— Start —

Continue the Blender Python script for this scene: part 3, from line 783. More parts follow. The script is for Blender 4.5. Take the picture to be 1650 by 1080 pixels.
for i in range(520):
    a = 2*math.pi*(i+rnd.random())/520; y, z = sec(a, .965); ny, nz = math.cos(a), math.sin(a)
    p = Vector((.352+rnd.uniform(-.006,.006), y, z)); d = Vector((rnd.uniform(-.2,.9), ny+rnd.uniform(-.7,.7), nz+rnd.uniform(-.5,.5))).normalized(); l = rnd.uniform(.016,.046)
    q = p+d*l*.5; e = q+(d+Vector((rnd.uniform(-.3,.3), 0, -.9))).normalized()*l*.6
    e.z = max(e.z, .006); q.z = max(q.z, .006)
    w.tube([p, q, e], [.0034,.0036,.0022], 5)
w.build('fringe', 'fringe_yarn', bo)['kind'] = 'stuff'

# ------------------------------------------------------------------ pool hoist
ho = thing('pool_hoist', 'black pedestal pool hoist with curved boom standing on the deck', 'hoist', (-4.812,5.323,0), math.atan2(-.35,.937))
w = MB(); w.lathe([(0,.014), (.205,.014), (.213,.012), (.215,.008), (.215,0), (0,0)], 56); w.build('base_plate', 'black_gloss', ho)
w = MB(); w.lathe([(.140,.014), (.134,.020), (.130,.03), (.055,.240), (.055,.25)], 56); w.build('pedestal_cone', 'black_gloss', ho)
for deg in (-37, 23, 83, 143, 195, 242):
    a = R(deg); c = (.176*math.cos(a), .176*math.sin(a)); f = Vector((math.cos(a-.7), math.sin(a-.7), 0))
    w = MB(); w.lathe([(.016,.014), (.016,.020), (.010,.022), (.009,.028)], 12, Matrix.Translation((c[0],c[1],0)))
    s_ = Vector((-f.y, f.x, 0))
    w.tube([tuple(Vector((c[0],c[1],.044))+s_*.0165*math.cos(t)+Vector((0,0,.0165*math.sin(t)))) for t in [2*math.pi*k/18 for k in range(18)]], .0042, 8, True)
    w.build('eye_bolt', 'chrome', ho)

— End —

◆ **YOUR GOAL**: Retype the material in full, character for character.

◆ **RESPONSE TO THIS TASK**:
Continue the Blender Python script for this scene: part 3, from line 783. More parts follow. The script is for Blender 4.5. Take the picture to be 1650 by 1080 pixels.
for i in range(520):
    a = 2*math.pi*(i+rnd.random())/520; y, z = sec(a, .965); ny, nz = math.cos(a), math.sin(a)
    p = Vector((.352+rnd.uniform(-.006,.006), y, z)); d = Vector((rnd.uniform(-.2,.9), ny+rnd.uniform(-.7,.7), nz+rnd.uniform(-.5,.5))).normalized(); l = rnd.uniform(.016,.046)
    q = p+d*l*.5; e = q+(d+Vector((rnd.uniform(-.3,.3), 0, -.9))).normalized()*l*.6
    e.z = max(e.z, .006); q.z = max(q.z, .006)
    w.tube([p, q, e], [.0034,.0036,.0022], 5)
w.build('fringe', 'fringe_yarn', bo)['kind'] = 'stuff'

# ------------------------------------------------------------------ pool hoist
ho = thing('pool_hoist', 'black pedestal pool hoist with curved boom standing on the deck', 'hoist', (-4.812,5.323,0), math.atan2(-.35,.937))
w = MB(); w.lathe([(0,.014), (.205,.014), (.213,.012), (.215,.008), (.215,0), (0,0)], 56); w.build('base_plate', 'black_gloss', ho)
w = MB(); w.lathe([(.140,.014), (.134,.020), (.130,.03), (.055,.240), (.055,.25)], 56); w.build('pedestal_cone', 'black_gloss', ho)
for deg in (-37, 23, 83, 143, 195, 242):
    a = R(deg); c = (.176*math.cos(a), .176*math.sin(a)); f = Vector((math.cos(a-.7), math.sin(a-.7), 0))
    w = MB(); w.lathe([(.016,.014), (.016,.020), (.010,.022), (.009,.028)], 12, Matrix.Translation((c[0],c[1],0)))
    s_ = Vector((-f.y, f.x, 0))
    w.tube([tuple(Vector((c[0],c[1],.044))+s_*.0165*math.cos(t)+Vector((0,0,.0165*math.sin(t)))) for t in [2*math.pi*k/18 for k in range(18)]], .0042, 8, True)
    w.build('eye_bolt', 'chrome', ho)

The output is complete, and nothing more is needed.